Prokuratura wszczęła śledztwo w sprawie zderzenia dwóch tramwajów w Łodzi, w którym poszkodowane zostały 32 osoby. Będzie ono dotyczyć sprowadzenia katastrofy w ruchu lądowym, która zagrażała życiu lub zdrowiu wielu osób, co zagrożone jest karą pozbawienia wolności do lat 10.
Prokuratura Rejonowa Łódź - Polesie wyjaśnia okoliczności zderzenia tramwajów linii 10 i 14, do którego doszło w czwartek około godz. 16 na al. Mickiewicza w Łodzi. Prowadzone będzie śledztwo dotyczące sprowadzenia katastrofy w ruchu lądowym, która zagrażała życiu lub zdrowiu wielu osób, co zagrożone jest karą pozbawienia wolności w wymiarze do lat 10 - poinformował rzecznik Prokuratury Okręgowej w Łodzi prok. Krzysztof Kopania.
Przekazała, że prokurator przeprowadził oględziny miejsca zdarzenia i składów biorących w nim udział. Ze wstępnych ustaleń wynika, że tramwaj linii 14 najechał na znajdującą się przed nim "10". W wyniku zdarzenia obrażeń doznało 29 osób, część z nich przewieziona została do szpitali. Ustalamy szczegóły dotyczące stanu zdrowia poszczególnych pokrzywdzonych. Do chwili obecnej wszyscy opuścili już szpitale, do których trafili. Zarówno motorniczy 10 jak i 14 byli trzeźwi - dodał prok. Kopania.
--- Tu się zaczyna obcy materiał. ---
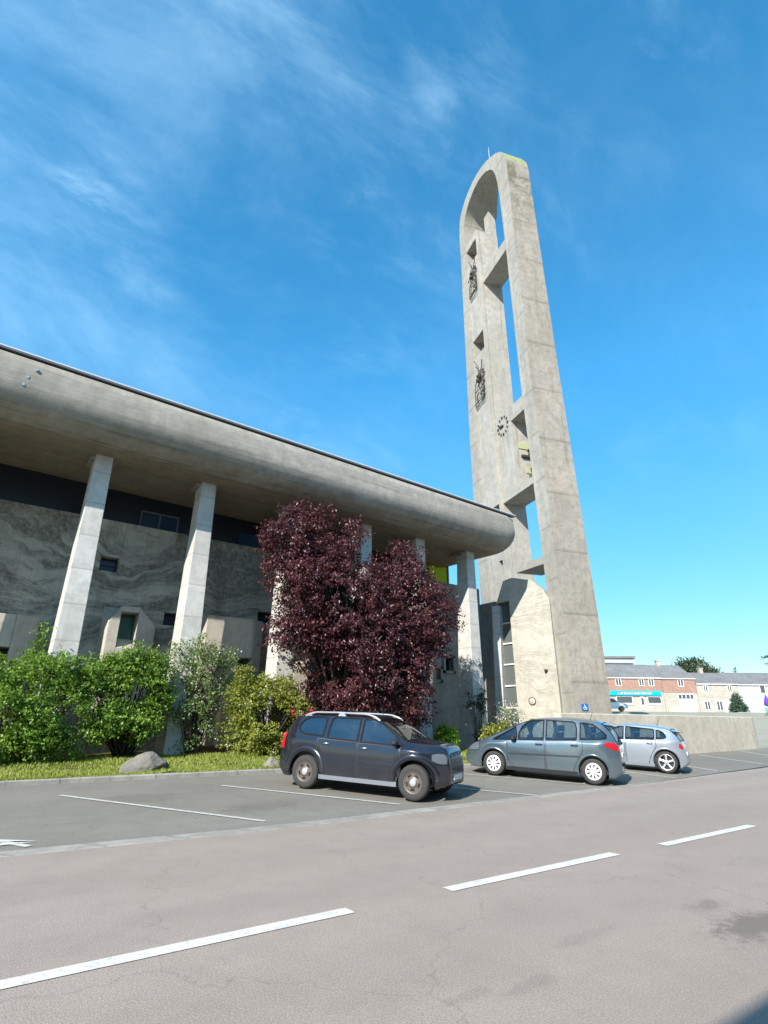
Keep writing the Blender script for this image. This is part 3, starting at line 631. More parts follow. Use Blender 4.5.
q=G3(16.42,2.1); s=thing('round_sign','small round red-rimmed plate on the pale wall beside the tall window strip','sign',q,R(17))
mb=MB(); mb.lathe([(.001,-.02),(.155,-.02),(.155,-.0)],'x',(0,0,0),28); mb.build('plate',mat('plate_cream',(.55,.52,.44),.6),s,world=False)
mb=MB(); mb.lathe([(.125,-.022),(.125,-.03),(.16,-.03),(.16,-.002)],'x',(0,0,0),28); mb.build('rim',mat('rim_red',(.16,.03,.03),.5),s,world=False)
mb=MB(); mb.box(-.025,-.021,-.015,.015,-.05,.05); mb.build('mark',mat('mark_grey',(.25,.2,.18),.6),s,world=False)
q=G3(15.5,3.32); mb=MB(); mb.box(q[0]-.14,q[0]+.02,q[1]-.04,q[1]+.04,q[2]-.04,q[2]+.04)
tag(mb.build('wall_light',MT['iron'],bevel=.01),'small dark fitting fixed on the pale gable wall','wall light')
# ---------------------------------------------------------------- low wall
mb=MB(); path=[(x,float(np.interp(x,[14,21.6,26.3,30.8],[11.3,11.42,11.72,12.0]))) for x in [14.8+.5*i for i in range(30)]]
r0=1.6; cy=path[-1][1]+r0; x9=path[-1][0]
for i in range(1,10):
    a=-math.pi/2+i*math.pi/18; path.append((x9+r0*math.cos(a),cy+r0*math.sin(a)))
path.append((x9+r0+.1,cy+6))
rows=[]
for i,(x,y) in enumerate(path):
    p0=Vector(path[max(0,i-1)]);p1=Vector(path[min(len(path)-1,i+1)]); d=(p1-p0).normalized(); nn=Vector((d.y,-d.x))*.13
    rows.append([(x+nn.x,y+nn.y,-.05),(x+nn.x,y+nn.y,1.515),(x+nn.x*.8,y+nn.y*.8,1.54),(x-nn.x*.8,y-nn.y*.8,1.54),(x-nn.x,y-nn.y,1.515),(x-nn.x,y-nn.y,-.05)])
mb.grid(rows,smooth=False); mb.add(rows[0],[(0,1,2,3,4,5)]); mb.add(rows[-1],[(0,1,2,3,4,5)])
tag(mb.build('low_wall',MT['lowwall']),'cream rendered boundary wall with rounded corner behind the silver car','wall')
# ---------------------------------------------------------------- cars
def carpaint(name,col,metal=.75,rough=.32,dirt=.12):
    m=mat(name,col,rough,metal,coat=1.0); t=m.node_tree; b=t.nodes['Principled BSDF']; co=N(t,'ShaderNodeTexCoord').outputs['Object']
    fl=noise(t,co,260,2,.5); d=noise(t,co,3,6,.7); sx=N(t,'ShaderNodeSeparateXYZ'); t.links.new(co,sx.inputs[0])
    c=mixc(t,rng_(t,fl,.35,.65,0,.12),col,tuple(min(1,x*1.5+.01) for x in col))
    low=mth('MULTIPLY',rng_(t,sx.outputs[2],.75,.2,0,1),rng_(t,d,.3,.7,.2,1),t)
    c=mixc(t,mth('MULTIPLY',low,dirt*3,t),c,(.2,.18,.15)); t.links.new(c,b.inputs['Base Color'])
    t.links.new(rng_(t,d,.3,.8,rough,rough+dirt),b.inputs['Roughness']); return m
MT['tyre']=mat('tyre_rubber',(.035,.034,.033),.85); MT['plastic']=mat('black_plastic',(.02,.02,.022),.5)
MT['alloy']=mat('silver_alloy',(.62,.63,.65),.3,.6); MT['cover']=mat('silver_wheel_cover',(.72,.72,.72),.35,.3)
MT['brownrim']=mat('dusty_dark_rim',(.12,.10,.085),.5,.4)
MT['seal']=mat('black_rubber_seal',(.006,.006,.007),.6,spec=.15); MT['chrome']=mat('bright_trim',(.7,.7,.7),.15,1); MT['railm']=mat('silver_roof_rail',(.38,.39,.41),.35,.5)
MT['redlamp']=mat('red_lamp_lens',(.45,.01,.02),.12,coat=1); MT['lamp']=mat('headlamp_lens',(.20,.24,.28),.12,.5,coat=1)
MT['seat']=mat('dark_seat_fabric',(.035,.035,.04),.9); MT['plate']=mat('plate_white',(.7,.7,.7),.5)
MT['sillm']=mat('grey_sill_trim',(.24,.26,.29),.5,.3)
def cmr(P_,n):
    out=[];P_=[np.array(p,float) for p in P_]
    for i in range(len(P_)-1):
        p0=P_[max(0,i-1)];p1=P_[i];p2=P_[i+1];p3=P_[min(len(P_)-1,i+2)]
        for k in range(n):
            t=k/n; out.append(.5*((2*p1)+(-p0+p2)*t+(2*p0-5*p1+4*p2-p3)*t*t+(-p0+3*p1-3*p2+p3)*t**3))
    out.append(P_[-1]); return out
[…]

Oba składy zostały zabezpieczone i planowane jest przeprowadzenie ich oględzin z udziałem biegłego oraz komisji Miejskiego Przedsiębiorstwa Komunikacyjnego. Przesłuchiwani są świadkowie. Śledczy pracują nad ustaleniem przyczyny zdarzenia; w szczególności chcą ustalić, czy prowadzone prace dotyczące trakcji elektrycznej i ich organizacja nie miały wpływu na wypadek.